1.2 Contemporary Confucian Values
To understand China and the Chinese people, you must understand Confucius. Western society is built on a Judeo-Christian framework; Chinese society is built on a Confucian framework. No matter how China has changed and is changing, its society is built around the fundamental system of values laid down by this philosopher and his followers.
For 2,500 years, Confucian values have been the glue keeping Chinese society together. Emperors based their rule on Confucian values. Parents ran their households on Confucian values. For a short time, the Communist Party sought to abandon Confucius as an outdated philosophy. But the attempt failed, so ingrained is the philosopher’s thinking in Chinese society. Today, Confucianism still provides the guiding principles for Chinese society, whether in government, at work, school, or home.
One of the main precepts of Confucianism is the idea that strength comes from accepting the natural order of things; that being satisfied with what you have is better than an unseemly striving for unbounded wants and needs.

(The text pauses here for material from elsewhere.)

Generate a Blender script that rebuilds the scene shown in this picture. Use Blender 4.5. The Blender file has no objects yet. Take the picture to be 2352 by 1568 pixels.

Confucian values promote a range of moral guidelines for behavior and relationships, from individuals to groups and from families to the broadest organizations. They come into play in all relationships, whether between parents and children, bosses and workers, or between the government and the people.
They also set expectations for behavior and define the positive and negative characteristics of people.
Loyalty is a highly valued trait in Confucianism. In ancient times, that meant loyalty to the emperor above all. Today, loyalty is a trait most often identified with friendship. From the time they first go to school, Chinese are taught to put the interests of the team or the group ahead of their own individual interests. Self-interest and independence are not seen as positive values.
Confucian values stress filial piety, leading to expectations of behavior that are now unfamiliar in the West. For example, it is largely accepted in Chinese society that a son is obliged to pay his father’s debts if his father is unable to do so. No formal law requires this but a son who shirked his duty would be seen as having shamed his family.
Some extremes of filial piety have faded over the years. It is no longer expected that a son will resign his job and return home to mourn for three years after the death of his father, for example. But it is expected that a son and his wife will provide a home for his parents. Government policies help keep such values alive. The Shanghai municipal government provides a cash bonus to families who have four generations living under the same roof, for one instance.
Corruption is a huge issue in China today, despite the fact that Confucian values stress the need for officials to be free from any taint. The media in China is rife with stories of petty and systemic corruption, with anti-corruption campaigns at times seemingly orchestrated by the central government and at times seemingly directed against it.
And yet Confucian values promote incorruptibility. In the 1700s and 1800s, while in the West government positions were handed out as patronage or purchased by the rich, in China government jobs were awarded on merit to those who could pass imperial exams. The stories and parables used by Confucius and his followers to illustrate his philosophy are riddled with examples of officials who could not be corrupted.
Why then does corruption seem so pervasive in modern-day China? One reason may be that the pace and nature of modern life has set some Confucian values against each other. When an act can be seen to be corrupt but helps a friend or family, which value wins out? No doubt the visibility of the issue has much to do with the inherent distaste for corruption in society as a whole, however much that corruption has become part of daily life.
While it is important to understand Confucian values as the framework of Chinese society, knowing them also provides insight into the stresses that Chinese society is now undergoing. The sort of changes that took place over 100 years or so in the West with the advent of industrialization and urbanization are happening much faster in China, making the stresses imposed by those changes on traditions of family and society that much sharper.